◆ COLLECTED DATA

* begin *

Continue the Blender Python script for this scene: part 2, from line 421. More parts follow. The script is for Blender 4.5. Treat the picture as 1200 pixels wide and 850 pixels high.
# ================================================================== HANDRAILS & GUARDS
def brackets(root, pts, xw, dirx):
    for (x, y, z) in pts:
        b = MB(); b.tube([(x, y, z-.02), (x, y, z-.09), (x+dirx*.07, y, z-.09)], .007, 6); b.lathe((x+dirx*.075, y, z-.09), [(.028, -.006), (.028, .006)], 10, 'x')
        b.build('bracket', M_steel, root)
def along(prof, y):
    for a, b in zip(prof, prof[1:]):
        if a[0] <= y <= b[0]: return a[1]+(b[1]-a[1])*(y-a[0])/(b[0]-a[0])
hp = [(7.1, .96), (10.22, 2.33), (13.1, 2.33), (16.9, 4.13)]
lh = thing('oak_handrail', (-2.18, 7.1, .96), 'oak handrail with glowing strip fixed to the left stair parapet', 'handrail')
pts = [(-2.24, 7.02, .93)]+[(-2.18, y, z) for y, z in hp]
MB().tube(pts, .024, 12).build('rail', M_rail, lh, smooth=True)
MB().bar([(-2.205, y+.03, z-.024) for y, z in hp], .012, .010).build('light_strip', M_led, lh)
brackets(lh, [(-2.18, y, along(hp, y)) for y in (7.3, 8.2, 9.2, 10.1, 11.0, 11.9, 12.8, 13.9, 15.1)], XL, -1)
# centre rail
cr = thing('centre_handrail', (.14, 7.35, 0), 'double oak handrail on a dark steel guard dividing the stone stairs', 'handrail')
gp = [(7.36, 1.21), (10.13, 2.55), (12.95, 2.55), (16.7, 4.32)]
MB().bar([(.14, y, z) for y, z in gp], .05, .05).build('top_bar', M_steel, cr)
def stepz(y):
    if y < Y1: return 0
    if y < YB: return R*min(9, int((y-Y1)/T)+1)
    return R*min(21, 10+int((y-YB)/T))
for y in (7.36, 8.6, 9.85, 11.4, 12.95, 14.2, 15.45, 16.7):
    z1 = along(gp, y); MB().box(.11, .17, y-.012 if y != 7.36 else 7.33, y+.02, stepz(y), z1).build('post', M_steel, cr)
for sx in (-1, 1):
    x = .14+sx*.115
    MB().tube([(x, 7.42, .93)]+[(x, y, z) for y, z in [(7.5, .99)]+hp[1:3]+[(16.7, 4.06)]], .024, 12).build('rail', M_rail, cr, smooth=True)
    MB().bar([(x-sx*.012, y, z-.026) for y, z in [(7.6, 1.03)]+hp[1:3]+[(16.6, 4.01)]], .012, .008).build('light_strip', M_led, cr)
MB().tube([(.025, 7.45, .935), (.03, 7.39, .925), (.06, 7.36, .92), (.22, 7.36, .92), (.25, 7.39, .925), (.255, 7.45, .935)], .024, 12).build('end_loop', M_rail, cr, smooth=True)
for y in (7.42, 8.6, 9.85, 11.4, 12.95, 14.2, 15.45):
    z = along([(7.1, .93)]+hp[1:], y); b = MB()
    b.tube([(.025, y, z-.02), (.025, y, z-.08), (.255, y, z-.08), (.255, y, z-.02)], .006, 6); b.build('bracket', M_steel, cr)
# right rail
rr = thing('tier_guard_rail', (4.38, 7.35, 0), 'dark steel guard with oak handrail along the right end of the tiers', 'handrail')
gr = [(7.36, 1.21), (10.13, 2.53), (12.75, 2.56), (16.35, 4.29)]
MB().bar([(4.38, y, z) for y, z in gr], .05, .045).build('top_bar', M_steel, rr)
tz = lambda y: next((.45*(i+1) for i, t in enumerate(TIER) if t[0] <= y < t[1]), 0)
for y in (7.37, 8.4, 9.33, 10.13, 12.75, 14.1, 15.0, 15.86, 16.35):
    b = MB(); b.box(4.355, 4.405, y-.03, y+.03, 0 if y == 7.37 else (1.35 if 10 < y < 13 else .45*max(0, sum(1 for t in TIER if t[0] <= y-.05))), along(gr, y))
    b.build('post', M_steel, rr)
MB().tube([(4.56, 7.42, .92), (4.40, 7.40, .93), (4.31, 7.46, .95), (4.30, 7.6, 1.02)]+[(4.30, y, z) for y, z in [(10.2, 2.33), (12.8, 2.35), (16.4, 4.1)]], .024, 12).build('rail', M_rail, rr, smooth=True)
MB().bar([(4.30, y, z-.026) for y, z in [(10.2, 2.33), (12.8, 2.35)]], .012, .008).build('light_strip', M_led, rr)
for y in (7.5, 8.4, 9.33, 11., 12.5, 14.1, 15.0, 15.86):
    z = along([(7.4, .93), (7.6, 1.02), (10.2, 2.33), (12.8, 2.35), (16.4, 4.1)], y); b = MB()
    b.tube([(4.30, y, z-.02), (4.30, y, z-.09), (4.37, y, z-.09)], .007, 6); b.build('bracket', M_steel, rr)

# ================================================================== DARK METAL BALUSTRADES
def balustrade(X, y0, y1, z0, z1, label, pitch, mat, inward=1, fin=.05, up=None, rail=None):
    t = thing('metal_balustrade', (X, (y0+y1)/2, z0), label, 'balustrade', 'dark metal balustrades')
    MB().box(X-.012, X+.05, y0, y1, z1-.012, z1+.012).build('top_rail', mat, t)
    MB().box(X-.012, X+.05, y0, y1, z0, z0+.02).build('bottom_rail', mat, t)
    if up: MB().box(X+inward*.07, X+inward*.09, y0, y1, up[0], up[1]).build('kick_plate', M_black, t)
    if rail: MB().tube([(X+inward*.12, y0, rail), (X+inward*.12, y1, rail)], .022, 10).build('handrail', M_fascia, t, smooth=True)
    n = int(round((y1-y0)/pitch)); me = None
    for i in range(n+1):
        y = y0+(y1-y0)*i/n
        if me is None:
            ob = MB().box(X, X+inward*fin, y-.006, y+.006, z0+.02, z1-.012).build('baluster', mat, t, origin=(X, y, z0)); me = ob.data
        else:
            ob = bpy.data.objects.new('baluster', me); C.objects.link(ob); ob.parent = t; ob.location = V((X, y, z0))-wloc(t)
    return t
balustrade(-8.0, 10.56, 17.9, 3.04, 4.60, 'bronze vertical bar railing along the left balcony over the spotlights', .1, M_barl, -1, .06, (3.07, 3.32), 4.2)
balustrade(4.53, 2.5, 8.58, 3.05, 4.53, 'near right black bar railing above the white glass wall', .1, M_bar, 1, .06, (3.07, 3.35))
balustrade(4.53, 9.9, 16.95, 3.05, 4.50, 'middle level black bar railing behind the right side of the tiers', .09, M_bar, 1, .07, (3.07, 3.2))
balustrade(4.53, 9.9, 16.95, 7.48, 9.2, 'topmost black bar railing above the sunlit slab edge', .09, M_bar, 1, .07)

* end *

◆ THE EXERCISE
Return all the data above once more, precisely as given.

◆ THE OUTPUT
Continue the Blender Python script for this scene: part 2, from line 421. More parts follow. The script is for Blender 4.5. Treat the picture as 1200 pixels wide and 850 pixels high.
# ================================================================== HANDRAILS & GUARDS
def brackets(root, pts, xw, dirx):
    for (x, y, z) in pts:
        b = MB(); b.tube([(x, y, z-.02), (x, y, z-.09), (x+dirx*.07, y, z-.09)], .007, 6); b.lathe((x+dirx*.075, y, z-.09), [(.028, -.006), (.028, .006)], 10, 'x')
        b.build('bracket', M_steel, root)
def along(prof, y):
    for a, b in zip(prof, prof[1:]):
        if a[0] <= y <= b[0]: return a[1]+(b[1]-a[1])*(y-a[0])/(b[0]-a[0])
hp = [(7.1, .96), (10.22, 2.33), (13.1, 2.33), (16.9, 4.13)]
lh = thing('oak_handrail', (-2.18, 7.1, .96), 'oak handrail with glowing strip fixed to the left stair parapet', 'handrail')
pts = [(-2.24, 7.02, .93)]+[(-2.18, y, z) for y, z in hp]
MB().tube(pts, .024, 12).build('rail', M_rail, lh, smooth=True)
MB().bar([(-2.205, y+.03, z-.024) for y, z in hp], .012, .010).build('light_strip', M_led, lh)
brackets(lh, [(-2.18, y, along(hp, y)) for y in (7.3, 8.2, 9.2, 10.1, 11.0, 11.9, 12.8, 13.9, 15.1)], XL, -1)
# centre rail
cr = thing('centre_handrail', (.14, 7.35, 0), 'double oak handrail on a dark steel guard dividing the stone stairs', 'handrail')
gp = [(7.36, 1.21), (10.13, 2.55), (12.95, 2.55), (16.7, 4.32)]
MB().bar([(.14, y, z) for y, z in gp], .05, .05).build('top_bar', M_steel, cr)
def stepz(y):
    if y < Y1: return 0
    if y < YB: return R*min(9, int((y-Y1)/T)+1)
    return R*min(21, 10+int((y-YB)/T))
for y in (7.36, 8.6, 9.85, 11.4, 12.95, 14.2, 15.45, 16.7):
    z1 = along(gp, y); MB().box(.11, .17, y-.012 if y != 7.36 else 7.33, y+.02, stepz(y), z1).build('post', M_steel, cr)
for sx in (-1, 1):
    x = .14+sx*.115
    MB().tube([(x, 7.42, .93)]+[(x, y, z) for y, z in [(7.5, .99)]+hp[1:3]+[(16.7, 4.06)]], .024, 12).build('rail', M_rail, cr, smooth=True)
    MB().bar([(x-sx*.012, y, z-.026) for y, z in [(7.6, 1.03)]+hp[1:3]+[(16.6, 4.01)]], .012, .008).build('light_strip', M_led, cr)
MB().tube([(.025, 7.45, .935), (.03, 7.39, .925), (.06, 7.36, .92), (.22, 7.36, .92), (.25, 7.39, .925), (.255, 7.45, .935)], .024, 12).build('end_loop', M_rail, cr, smooth=True)
for y in (7.42, 8.6, 9.85, 11.4, 12.95, 14.2, 15.45):
    z = along([(7.1, .93)]+hp[1:], y); b = MB()
    b.tube([(.025, y, z-.02), (.025, y, z-.08), (.255, y, z-.08), (.255, y, z-.02)], .006, 6); b.build('bracket', M_steel, cr)
# right rail
rr = thing('tier_guard_rail', (4.38, 7.35, 0), 'dark steel guard with oak handrail along the right end of the tiers', 'handrail')
gr = [(7.36, 1.21), (10.13, 2.53), (12.75, 2.56), (16.35, 4.29)]
MB().bar([(4.38, y, z) for y, z in gr], .05, .045).build('top_bar', M_steel, rr)
tz = lambda y: next((.45*(i+1) for i, t in enumerate(TIER) if t[0] <= y < t[1]), 0)
for y in (7.37, 8.4, 9.33, 10.13, 12.75, 14.1, 15.0, 15.86, 16.35):
    b = MB(); b.box(4.355, 4.405, y-.03, y+.03, 0 if y == 7.37 else (1.35 if 10 < y < 13 else .45*max(0, sum(1 for t in TIER if t[0] <= y-.05))), along(gr, y))
    b.build('post', M_steel, rr)
MB().tube([(4.56, 7.42, .92), (4.40, 7.40, .93), (4.31, 7.46, .95), (4.30, 7.6, 1.02)]+[(4.30, y, z) for y, z in [(10.2, 2.33), (12.8, 2.35), (16.4, 4.1)]], .024, 12).build('rail', M_rail, rr, smooth=True)
MB().bar([(4.30, y, z-.026) for y, z in [(10.2, 2.33), (12.8, 2.35)]], .012, .008).build('light_strip', M_led, rr)
for y in (7.5, 8.4, 9.33, 11., 12.5, 14.1, 15.0, 15.86):
    z = along([(7.4, .93), (7.6, 1.02), (10.2, 2.33), (12.8, 2.35), (16.4, 4.1)], y); b = MB()
    b.tube([(4.30, y, z-.02), (4.30, y, z-.09), (4.37, y, z-.09)], .007, 6); b.build('bracket', M_steel, rr)

# ================================================================== DARK METAL BALUSTRADES
def balustrade(X, y0, y1, z0, z1, label, pitch, mat, inward=1, fin=.05, up=None, rail=None):
    t = thing('metal_balustrade', (X, (y0+y1)/2, z0), label, 'balustrade', 'dark metal balustrades')
    MB().box(X-.012, X+.05, y0, y1, z1-.012, z1+.012).build('top_rail', mat, t)
    MB().box(X-.012, X+.05, y0, y1, z0, z0+.02).build('bottom_rail', mat, t)
    if up: MB().box(X+inward*.07, X+inward*.09, y0, y1, up[0], up[1]).build('kick_plate', M_black, t)
    if rail: MB().tube([(X+inward*.12, y0, rail), (X+inward*.12, y1, rail)], .022, 10).build('handrail', M_fascia, t, smooth=True)
    n = int(round((y1-y0)/pitch)); me = None
    for i in range(n+1):
        y = y0+(y1-y0)*i/n
        if me is None:
            ob = MB().box(X, X+inward*fin, y-.006, y+.006, z0+.02, z1-.012).build('baluster', mat, t, origin=(X, y, z0)); me = ob.data
        else:
            ob = bpy.data.objects.new('baluster', me); C.objects.link(ob); ob.parent = t; ob.location = V((X, y, z0))-wloc(t)
    return t
balustrade(-8.0, 10.56, 17.9, 3.04, 4.60, 'bronze vertical bar railing along the left balcony over the spotlights', .1, M_barl, -1, .06, (3.07, 3.32), 4.2)
balustrade(4.53, 2.5, 8.58, 3.05, 4.53, 'near right black bar railing above the white glass wall', .1, M_bar, 1, .06, (3.07, 3.35))
balustrade(4.53, 9.9, 16.95, 3.05, 4.50, 'middle level black bar railing behind the right side of the tiers', .09, M_bar, 1, .07, (3.07, 3.2))
balustrade(4.53, 9.9, 16.95, 7.48, 9.2, 'topmost black bar railing above the sunlit slab edge', .09, M_bar, 1, .07)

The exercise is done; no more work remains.